▼

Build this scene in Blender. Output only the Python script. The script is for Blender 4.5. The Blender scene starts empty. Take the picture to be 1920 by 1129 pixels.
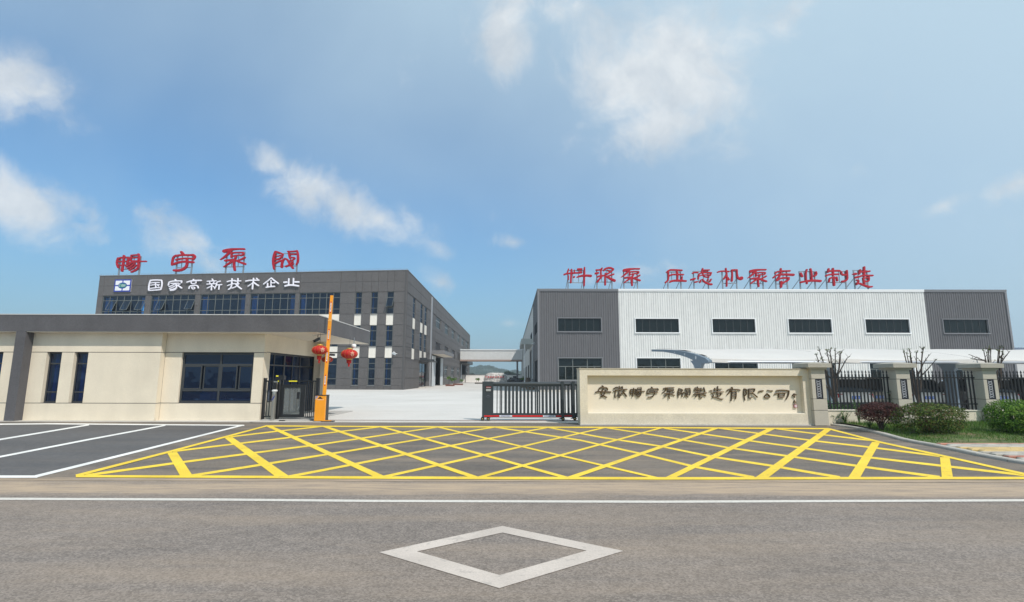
import bpy, math, random
from mathutils import Vector, Matrix
random.seed(7)
R = math.radians
sc = bpy.context.scene
COL = sc.collection

# ------------------------------------------------------------------ camera, sky, sun, exposure
FPX, CX, CY, EYE = 960.0, 960.0, 564.5, 1.7
PITCH = math.atan(142.5 / FPX)
ROLL = R(0.13)
cam_d = bpy.data.cameras.new('camera')
cam_d.sensor_width = 36; cam_d.lens = 18.0; cam_d.clip_end = 6000; cam_d.clip_start = 0.05
cam = bpy.data.objects.new('camera', cam_d); COL.objects.link(cam)
fw = Vector((0, math.cos(PITCH), math.sin(PITCH)))
rt0 = Vector((1, 0, 0)); up0 = rt0.cross(fw)
rt = (rt0 * math.cos(ROLL) + up0 * math.sin(ROLL)); up = (up0 * math.cos(ROLL) - rt0 * math.sin(ROLL))
M = Matrix((rt, up, -fw)).transposed().to_4x4(); M.translation = Vector((0, 0, EYE))
cam.matrix_world = M
sc.camera = cam
CAM = Vector((0, 0, EYE))

SUN_EL, SUN_AZ = R(50), R(140)
S = Vector((math.sin(SUN_AZ) * math.cos(SUN_EL), math.cos(SUN_AZ) * math.cos(SUN_EL), math.sin(SUN_EL)))
sun_d = bpy.data.lights.new('sun', 'SUN'); sun_d.energy = 3.8; sun_d.angle = R(0.6); sun_d.color = (1.0, 0.918, 0.825)
sun = bpy.data.objects.new('sun', sun_d); COL.objects.link(sun)
sun.location = (30, -40, 60); sun.rotation_euler = S.to_track_quat('Z', 'Y').to_euler()

world = bpy.data.worlds.new('World'); sc.world = world; world.use_nodes = True
wn = world.node_tree; WN = wn.nodes; WL = wn.links
WN.clear()
def wmath(op, a, b=None, c=None, clamp=False):
    n = WN.new('ShaderNodeMath'); n.operation = op; n.use_clamp = clamp
    for i, v in enumerate((a, b, c)):
        if v is None: continue
        if isinstance(v, (int, float)): n.inputs[i].default_value = v
        else: WL.new(v, n.inputs[i])
    return n.outputs[0]
tc = WN.new('ShaderNodeTexCoord')
sep = WN.new('ShaderNodeSeparateXYZ'); WL.new(tc.outputs['Generated'], sep.inputs[0])
sky = WN.new('ShaderNodeTexSky'); sky.sky_type = 'NISHITA'; sky.sun_disc = False
sky.sun_elevation = SUN_EL; sky.sun_rotation = SUN_AZ
sky.air_density = 1.0; sky.dust_density = 0.6; sky.ozone_density = 1.6; sky.altitude = 0
# cloud noise lives on a high flat layer seen from below: direction divided by its height
def noise(scale, detail, rough, vec, dist=0.0):
    n = WN.new('ShaderNodeTexNoise'); n.inputs['Scale'].default_value = scale; n.inputs['Detail'].default_value = detail
    n.inputs['Roughness'].default_value = rough; n.inputs['Distortion'].default_value = dist
    WL.new(vec, n.inputs['Vector']); return n.outputs['Fac']
wv = WN.new('ShaderNodeTexNoise'); wv.inputs['Scale'].default_value = 3.0; wv.inputs['Detail'].default_value = 5; WL.new(tc.outputs['Generated'], wv.inputs['Vector'])
ws = WN.new('ShaderNodeVectorMath'); ws.operation = 'MULTIPLY_ADD'; WL.new(wv.outputs['Color'], ws.inputs[0]); ws.inputs[1].default_value = (.22, .22, .22); WL.new(tc.outputs['Generated'], ws.inputs[2])
n1 = noise(5.0, 12, 0.60, ws.outputs[0], 0.0)
n2 = noise(15.0, 10, 0.62, ws.outputs[0], 0.0)
n3 = noise(2.2, 4, 0.55, tc.outputs['Generated'], 0.2)
nn = wmath('ADD', wmath('MULTIPLY', n1, 0.68), wmath('MULTIPLY', n2, 0.32))
def blob(px, py, rx, ry, rot, amp):
    """one cloud bank: a soft ellipse of directions round the direction (px, py) looks in"""
    d = (fw + rt * ((px - CX) / FPX) - up * ((py - CY) / FPX)).normalized()
    h = Vector((d.y, -d.x, 0)).normalized(); v = h.cross(d)
    k = d.dot(fw)
    a = R(rot); ax = h * math.cos(a) - v * math.sin(a); ay = h * math.sin(a) + v * math.cos(a)
    rx = 1.05 * rx * k / FPX; ry = 1.12 * ry * k / FPX
    def dot(vec):
        n = WN.new('ShaderNodeVectorMath'); n.operation = 'DOT_PRODUCT'
        WL.new(tc.outputs['Generated'], n.inputs[0]); n.inputs[1].default_value = vec; return n.outputs['Value']
    x = wmath('MULTIPLY', dot(ax), 1 / rx); y = wmath('MULTIPLY', dot(ay), 1 / ry)
    fr = wmath('GREATER_THAN', dot(d), 0.0)
    r2 = wmath('ADD', wmath('MULTIPLY', x, x), wmath('MULTIPLY', y, y))
    g = wmath('SUBTRACT', 1.0, wmath('MULTIPLY', wmath('POWER', r2, 0.5), 0.5), None, True)
    return wmath('MULTIPLY', wmath('MULTIPLY', g, amp), fr)
BL = [(20, 150, 85, 60, 12, 1.1), (85, 165, 40, 35, 0, .95), (55, 385, 100, 48, 6, 1.15), (150, 425, 60, 26, 14, .85), (10, 350, 55, 40, 0, .9),
      (520, 310, 44, 26, 25, 1.1), (575, 345, 66, 44, 28, 1.2), (640, 382, 62, 36, 24, 1.1), (715, 412, 62, 24, 22, .88), (780, 425, 50, 26, 35, .78), (815, 462, 36, 16, 30, .7),
      (940, 40, 46, 52, 0, 1.0), (948, 95, 40, 42, 10, .98), (1235, 60, 130, 90, 20, .95), (1180, 150, 95, 75, 0, 1.05), (1300, 150, 120, 90, 0, .95),
      (1240, 235, 120, 42, 0, .95), (1340, 80, 110, 90, 0, .85), (340, 455, 80, 42, 12, .98), (390, 490, 60, 26, 25, .8),
      (1770, 385, 44, 14, -14, .7), (1905, 345, 50, 18, -10, .7), (1495, 20, 60, 24, -25, .78), (830, 532, 40, 20, 20, .92),
      (1190, 512, 80, 24, 0, .85), (1085, 520, 50, 18, 0, .8), (955, 607, 26, 10, 0, .82), (965, 455, 40, 14, 0, .72), (1080, 10, 60, 30, 0, .7)]
tot = None
for b in BL:
    g = blob(*b); tot = g if tot is None else wmath('MAXIMUM', tot, g)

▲

● SHORT EXERCISE: Go through the data above and transcribe it in full, omitting any image.

● THE RESPONSE:
Build this scene in Blender. Output only the Python script. The script is for Blender 4.5. The Blender scene starts empty. Take the picture to be 1920 by 1129 pixels.
import bpy, math, random
from mathutils import Vector, Matrix
random.seed(7)
R = math.radians
sc = bpy.context.scene
COL = sc.collection

# ------------------------------------------------------------------ camera, sky, sun, exposure
FPX, CX, CY, EYE = 960.0, 960.0, 564.5, 1.7
PITCH = math.atan(142.5 / FPX)
ROLL = R(0.13)
cam_d = bpy.data.cameras.new('camera')
cam_d.sensor_width = 36; cam_d.lens = 18.0; cam_d.clip_end = 6000; cam_d.clip_start = 0.05
cam = bpy.data.objects.new('camera', cam_d); COL.objects.link(cam)
fw = Vector((0, math.cos(PITCH), math.sin(PITCH)))
rt0 = Vector((1, 0, 0)); up0 = rt0.cross(fw)
rt = (rt0 * math.cos(ROLL) + up0 * math.sin(ROLL)); up = (up0 * math.cos(ROLL) - rt0 * math.sin(ROLL))
M = Matrix((rt, up, -fw)).transposed().to_4x4(); M.translation = Vector((0, 0, EYE))
cam.matrix_world = M
sc.camera = cam
CAM = Vector((0, 0, EYE))

SUN_EL, SUN_AZ = R(50), R(140)
S = Vector((math.sin(SUN_AZ) * math.cos(SUN_EL), math.cos(SUN_AZ) * math.cos(SUN_EL), math.sin(SUN_EL)))
sun_d = bpy.data.lights.new('sun', 'SUN'); sun_d.energy = 3.8; sun_d.angle = R(0.6); sun_d.color = (1.0, 0.918, 0.825)
sun = bpy.data.objects.new('sun', sun_d); COL.objects.link(sun)
sun.location = (30, -40, 60); sun.rotation_euler = S.to_track_quat('Z', 'Y').to_euler()

world = bpy.data.worlds.new('World'); sc.world = world; world.use_nodes = True
wn = world.node_tree; WN = wn.nodes; WL = wn.links
WN.clear()
def wmath(op, a, b=None, c=None, clamp=False):
    n = WN.new('ShaderNodeMath'); n.operation = op; n.use_clamp = clamp
    for i, v in enumerate((a, b, c)):
        if v is None: continue
        if isinstance(v, (int, float)): n.inputs[i].default_value = v
        else: WL.new(v, n.inputs[i])
    return n.outputs[0]
tc = WN.new('ShaderNodeTexCoord')
sep = WN.new('ShaderNodeSeparateXYZ'); WL.new(tc.outputs['Generated'], sep.inputs[0])
sky = WN.new('ShaderNodeTexSky'); sky.sky_type = 'NISHITA'; sky.sun_disc = False
sky.sun_elevation = SUN_EL; sky.sun_rotation = SUN_AZ
sky.air_density = 1.0; sky.dust_density = 0.6; sky.ozone_density = 1.6; sky.altitude = 0
# cloud noise lives on a high flat layer seen from below: direction divided by its height
def noise(scale, detail, rough, vec, dist=0.0):
    n = WN.new('ShaderNodeTexNoise'); n.inputs['Scale'].default_value = scale; n.inputs['Detail'].default_value = detail
    n.inputs['Roughness'].default_value = rough; n.inputs['Distortion'].default_value = dist
    WL.new(vec, n.inputs['Vector']); return n.outputs['Fac']
wv = WN.new('ShaderNodeTexNoise'); wv.inputs['Scale'].default_value = 3.0; wv.inputs['Detail'].default_value = 5; WL.new(tc.outputs['Generated'], wv.inputs['Vector'])
ws = WN.new('ShaderNodeVectorMath'); ws.operation = 'MULTIPLY_ADD'; WL.new(wv.outputs['Color'], ws.inputs[0]); ws.inputs[1].default_value = (.22, .22, .22); WL.new(tc.outputs['Generated'], ws.inputs[2])
n1 = noise(5.0, 12, 0.60, ws.outputs[0], 0.0)
n2 = noise(15.0, 10, 0.62, ws.outputs[0], 0.0)
n3 = noise(2.2, 4, 0.55, tc.outputs['Generated'], 0.2)
nn = wmath('ADD', wmath('MULTIPLY', n1, 0.68), wmath('MULTIPLY', n2, 0.32))
def blob(px, py, rx, ry, rot, amp):
    """one cloud bank: a soft ellipse of directions round the direction (px, py) looks in"""
    d = (fw + rt * ((px - CX) / FPX) - up * ((py - CY) / FPX)).normalized()
    h = Vector((d.y, -d.x, 0)).normalized(); v = h.cross(d)
    k = d.dot(fw)
    a = R(rot); ax = h * math.cos(a) - v * math.sin(a); ay = h * math.sin(a) + v * math.cos(a)
    rx = 1.05 * rx * k / FPX; ry = 1.12 * ry * k / FPX
    def dot(vec):
        n = WN.new('ShaderNodeVectorMath'); n.operation = 'DOT_PRODUCT'
        WL.new(tc.outputs['Generated'], n.inputs[0]); n.inputs[1].default_value = vec; return n.outputs['Value']
    x = wmath('MULTIPLY', dot(ax), 1 / rx); y = wmath('MULTIPLY', dot(ay), 1 / ry)
    fr = wmath('GREATER_THAN', dot(d), 0.0)
    r2 = wmath('ADD', wmath('MULTIPLY', x, x), wmath('MULTIPLY', y, y))
    g = wmath('SUBTRACT', 1.0, wmath('MULTIPLY', wmath('POWER', r2, 0.5), 0.5), None, True)
    return wmath('MULTIPLY', wmath('MULTIPLY', g, amp), fr)
BL = [(20, 150, 85, 60, 12, 1.1), (85, 165, 40, 35, 0, .95), (55, 385, 100, 48, 6, 1.15), (150, 425, 60, 26, 14, .85), (10, 350, 55, 40, 0, .9),
      (520, 310, 44, 26, 25, 1.1), (575, 345, 66, 44, 28, 1.2), (640, 382, 62, 36, 24, 1.1), (715, 412, 62, 24, 22, .88), (780, 425, 50, 26, 35, .78), (815, 462, 36, 16, 30, .7),
      (940, 40, 46, 52, 0, 1.0), (948, 95, 40, 42, 10, .98), (1235, 60, 130, 90, 20, .95), (1180, 150, 95, 75, 0, 1.05), (1300, 150, 120, 90, 0, .95),
      (1240, 235, 120, 42, 0, .95), (1340, 80, 110, 90, 0, .85), (340, 455, 80, 42, 12, .98), (390, 490, 60, 26, 25, .8),
      (1770, 385, 44, 14, -14, .7), (1905, 345, 50, 18, -10, .7), (1495, 20, 60, 24, -25, .78), (830, 532, 40, 20, 20, .92),
      (1190, 512, 80, 24, 0, .85), (1085, 520, 50, 18, 0, .8), (955, 607, 26, 10, 0, .82), (965, 455, 40, 14, 0, .72), (1080, 10, 60, 30, 0, .7)]
tot = None
for b in BL:
    g = blob(*b); tot = g if tot is None else wmath('MAXIMUM', tot, g)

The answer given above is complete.